§ TASK PROMPT: Reproduce nothing but the lines from the start of the material through the line that includes "import numpy as np", both ends included, and omit every picture.

§ SUPPLIED DATA:
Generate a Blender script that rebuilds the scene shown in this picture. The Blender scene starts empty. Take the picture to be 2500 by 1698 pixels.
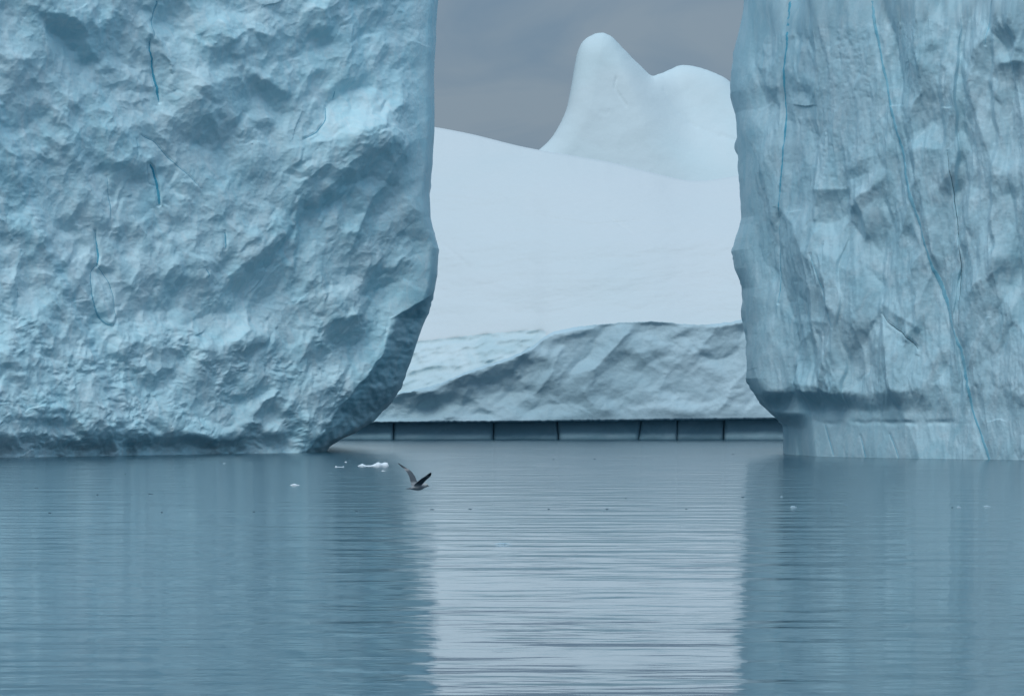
import bpy, bmesh, math, random
import numpy as np

# ------------------------------------------------------------------ camera, sky, light
F = 13888.9            # focal length in photo pixels (photo 2500 x 1698)
CX, HY = 1250.0, 930.0
H = 10.2               # eye height above the water
sc = bpy.context.scene
cam_d = bpy.data.cameras.new('camera')
cam = bpy.data.objects.new('camera', cam_d)
sc.collection.objects.link(cam)
cam.location = (0, 0, H)
cam.rotation_euler = (math.radians(90), 0, 0)
cam_d.sensor_width = 36.0
cam_d.lens = F / 2500 * 36.0
cam_d.shift_y = (HY - 849.0) / 2500.0
cam_d.clip_start = 0.5
cam_d.clip_end = 60000
sc.camera = cam

SUN_EL, SUN_AZ = math.radians(50), math.radians(200)     # azimuth clockwise from +Y (north)
SKY = 1.0
world = bpy.data.worlds.new('World')
sc.world = world
world.use_nodes = True
wn, wl = world.node_tree.nodes, world.node_tree.links
wn.clear()


def N(nodes, t, **kw):
    n = nodes.new(t)
    for k, v in kw.items():
        setattr(n, k, v)
    return n


def build_world():
    out = N(wn, 'ShaderNodeOutputWorld')
    bg = N(wn, 'ShaderNodeBackground')
    sky = N(wn, 'ShaderNodeTexSky')
    sky.sky_type = 'NISHITA'
    sky.sun_disc = False
    sky.sun_elevation = SUN_EL
    sky.sun_rotation = SUN_AZ
    skm = N(wn, 'ShaderNodeVectorMath', operation='SCALE')
    skm.inputs['Scale'].default_value = 0.10
    wl.new(sky.outputs[0], skm.inputs[0])
    tc = N(wn, 'ShaderNodeTexCoord')
    sep = N(wn, 'ShaderNodeSeparateXYZ')
    wl.new(tc.outputs['Generated'], sep.inputs[0])
    # overcast luminance: zenith brighter than the horizon
    zc = N(wn, 'ShaderNodeMath', operation='MAXIMUM'); zc.inputs[1].default_value = 0.0
    wl.new(sep.outputs['Z'], zc.inputs[0])
    lum = N(wn, 'ShaderNodeMath', operation='MULTIPLY_ADD')
    lum.inputs[1].default_value = 1.8; lum.inputs[2].default_value = 1.0
    wl.new(zc.outputs[0], lum.inputs[0])
    # cloud layer seen in perspective: direction projected on a flat deck
    zz = N(wn, 'ShaderNodeMath', operation='ADD'); zz.inputs[1].default_value = 0.035
    wl.new(zc.outputs[0], zz.inputs[0])
    dx = N(wn, 'ShaderNodeMath', operation='DIVIDE'); wl.new(sep.outputs['X'], dx.inputs[0]); wl.new(zz.outputs[0], dx.inputs[1])
    dy = N(wn, 'ShaderNodeMath', operation='DIVIDE'); wl.new(sep.outputs['Y'], dy.inputs[0]); wl.new(zz.outputs[0], dy.inputs[1])
    cmb = N(wn, 'ShaderNodeCombineXYZ'); wl.new(dx.outputs[0], cmb.inputs[0]); wl.new(dy.outputs[0], cmb.inputs[1])
    cmb.inputs[2].default_value = 3.7
    mp = N(wn, 'ShaderNodeMapping'); mp.inputs['Scale'].default_value = (0.8, 0.16, 1)
    mp.inputs['Rotation'].default_value = (0, 0, 0.0)
    wl.new(cmb.outputs[0], mp.inputs[0])
    n1 = N(wn, 'ShaderNodeTexNoise'); n1.inputs['Scale'].default_value = 3.4
    n1.inputs['Detail'].default_value = 5; n1.inputs['Roughness'].default_value = 0.5
    n1.inputs['Distortion'].default_value = 0.6
    wl.new(mp.outputs[0], n1.inputs[0])
    cr = N(wn, 'ShaderNodeValToRGB')
    e = cr.color_ramp.elements
    e[0].position = 0.36; e[0].color = (0.53, 0.82, 1.16, 1)
    e[1].position = 0.62; e[1].color = (0.73, 0.98, 1.25, 1)
    wl.new(n1.outputs['Fac'], cr.inputs[0])
    cl = N(wn, 'ShaderNodeVectorMath', operation='SCALE')
    wl.new(cr.outputs[0], cl.inputs[0]); wl.new(lum.outputs[0], cl.inputs['Scale'])
    cl2 = N(wn, 'ShaderNodeVectorMath', operation='SCALE'); cl2.inputs['Scale'].default_value = 0.262
    wl.new(cl.outputs[0], cl2.inputs[0])
    mix = N(wn, 'ShaderNodeMix', data_type='RGBA')
    mix.inputs[0].default_value = 0.93           # cloud cover
    wl.new(skm.outputs[0], mix.inputs[6]); wl.new(cl2.outputs[0], mix.inputs[7])
    wl.new(mix.outputs[2], bg.inputs[0])
    bg.inputs[1].default_value = SKY
    wl.new(bg.outputs[0], out.inputs[0])


build_world()

sun_d = bpy.data.lights.new('sun', 'SUN')
sun_d.energy = 1.3
sun_d.angle = math.radians(30)
sun_d.color = (0.95, 1.0, 0.99)
sun = bpy.data.objects.new('sun', sun_d)
sc.collection.objects.link(sun)
sun.location = (0, -20, 120)
# light travels from azimuth SUN_AZ down
sun.rotation_euler = (math.radians(90) - SUN_EL, 0, math.pi - SUN_AZ)

sc.view_settings.view_transform = 'Standard'
sc.view_settings.look = 'None'
sc.view_settings.exposure = 0.0
sc.view_settings.gamma = 1.0
sc.view_settings.use_curve_mapping = False
sc.render.engine = 'CYCLES'
sc.cycles.max_bounces = 5
sc.cycles.diffuse_bounces = 4
sc.cycles.glossy_bounces = 2
sc.cycles.adaptive_threshold = 0.02
sc.cycles.use_denoising = True

# ------------------------------------------------------------------ numpy noise
rng = np.random.default_rng(7)
PERM = np.concatenate([rng.permutation(256)] * 3).astype(np.int32)
ANG = rng.uniform(0, 2 * np.pi, 256)
GX, GY = np.cos(ANG), np.sin(ANG)
R1, R2, R3 = rng.uniform(0, 1, 256), rng.uniform(0, 1, 256), rng.uniform(0, 1, 256)


def _h(ix, iy, seed):
    return PERM[PERM[(ix + seed * 37) & 255] + ((iy + seed * 91) & 255)]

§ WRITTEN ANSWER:
Generate a Blender script that rebuilds the scene shown in this picture. The Blender scene starts empty. Take the picture to be 2500 by 1698 pixels.
import bpy, bmesh, math, random
import numpy as np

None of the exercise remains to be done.